We thank Touré and Time-Warner books for giving the SCBC the opportunity to read The Portable Promised Land. Thanks Touré for answering a few questions for our project!

-SCBC, Inc.

 

 

Where are you from?  

I was born and raised in Boston, but I’ve lived in Brooklyn for ten years and that’s the place that really moves me and influences me.

How has your environment/upbringing colored your writing?

Brooklyn is such a beautiful and vibrant world, like a Jacob Lawrence painting come to life. So much of my work comes from observing Brooklyn and trying to give you the feeling of being in this very black, very soulful universe. In my work I write a lot about Soul City, a magic-drenched, all-Black town somewhere in America. Soul City is very much inspired by the energy, pride, and blackness of Brooklyn (with a dash of New Orleans’s music and voodoo thrown in).

When did you first consider yourself a writer?

I have always been a writer. I was born to do this. It wasn’t until I went to college that I got serious about doing non-fiction and not until graduate school that I began writing fiction, but I’ve always loved reading and observing and thinking deeply. I love picking words and shaping sentences and making paragraphs into shapes and piling words into images and rhythms. I love the solitude and intensity of the writing process. I love that fiction gives me an old and international tradition to be a part of.  I love the feel of my Uniball scratching into yellow post-it note pads. I love the whole writer thing. I think that comes across in the work.

Who or what has influenced your writing, and in what way?

Well, Joan Didion taught me how to properly structure your paragraphs and sentences and how to put the real honest truth into your work. Ralph Ellison taught me so much, like how to put musicality into your language and folktales and folklore and jokes into your narrative and how to write as a Black man. There is no book more seminal to the African-American experience than Invisible Man. There is no book more important in the African-American literary canon than Invisible Man. And not simply the message of its subject, but the messages and lessons implicit in its style and sentences.

And Nabokov is a genius. He said to me, do whatever you can dream of. Don’t worry about a thing. When I first read Nabokov and really understood what was really going on it was as if a door opened and the path leading out from the door was further than the eye could see. Of course, Toni Morrison gave us a whole nother idea of what it means to be a black writer and how to put that blackness into the work. Reading her really launched me into magic realism and showed me that you can’t hope to give an accurate portrayal of Black folk without exaggerating everything. We’re a magical people and for art that’s about us to truly evoke us the artist must go to tremendous artistic lengths.

What do you do to set the mood for writing?

First of all I need time. I don’t squeeze writing in. It’s not to be done here and there. When it’s time to write I clear off the day or the evening until the only thing I have to do until I fall asleep is write. Not write and make these calls and take out the trash and do the laundry (which will only take ten minutes!) No. The only way to really get at it is through the focus that comes when you really clear off the entire day and ignore the phone and plunge deep into your thoughts and block out the world and let the blood start to flow.

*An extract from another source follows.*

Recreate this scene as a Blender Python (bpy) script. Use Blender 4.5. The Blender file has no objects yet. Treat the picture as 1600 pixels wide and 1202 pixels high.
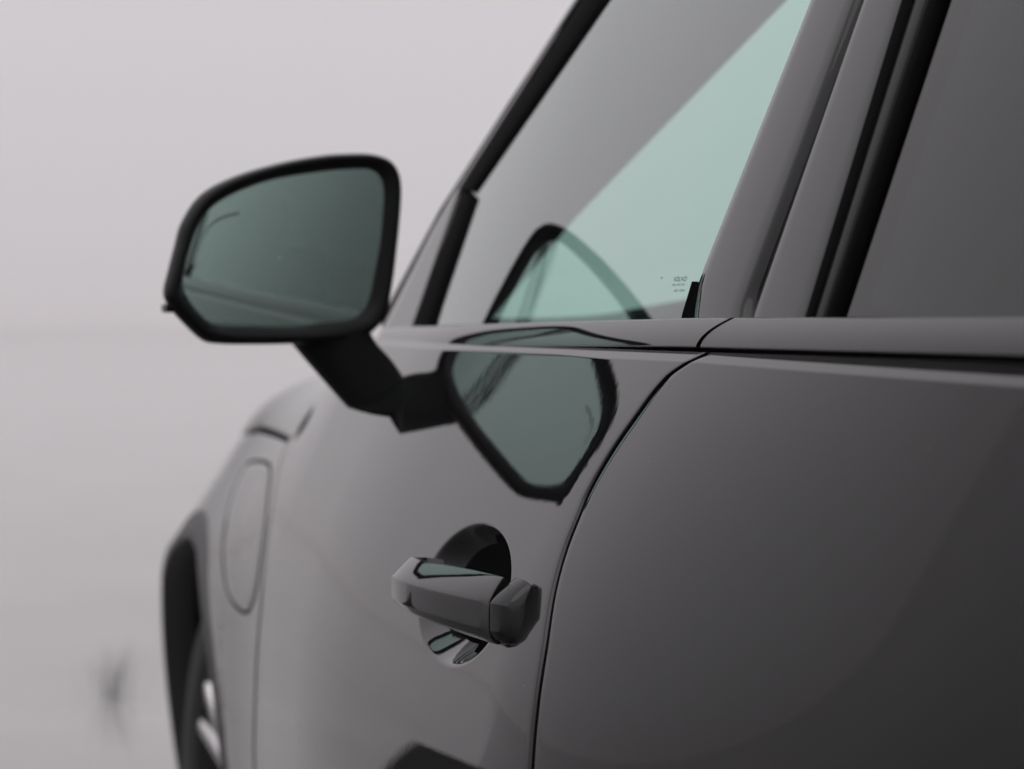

Then you can get at some good thinking. Once I’ve carved out a day to work (and we’re talking about six to 12 hour blocks, I mean, writing until I fall asleep) then I pull up my laptop and begin going at it, typing in new words after reading the old ones to get back the vibe of the work the day before.

What new author has grasped your interest?

The book I’m waiting for is Zadie Smith’s Autograph Man. I think she accomplished something really special with White Teeth and at such a young age. Now that she’s a little older and wiser I think we may see a deep piece of fiction with this second novel.

Do you feel that the boom in African American writers is a fad or another renaissance?

I don’t think that there’s a fad going on at all. Renaissance may be too big a word to apply to what’s going on so far, but I’m not writing because it’s vogue or something. This is all I’ve ever wanted to do and I imagine the same is true of the others. It takes so long for a writer to grow that I don’t think you could call it a fad. Perhaps many of us who read Toni Morrison in high school are emerging to tell our own stories. I think Toni is definitely powerful enough to have created a writer out of someone who may not have been one before.

Do you see writing as a long- or short-term career?

Writing is all I want to do. Probably all I ever will do. I don’t see myself getting a job, ever. I hope that ten years from now I look back and there’s a stack of six or seven books I’ve written. And I hope that my books go on people’s shelf of favorites. I think everyone has that good shelf, where you put your best books or your best albums. I want to be on that shelf. That’s success to me.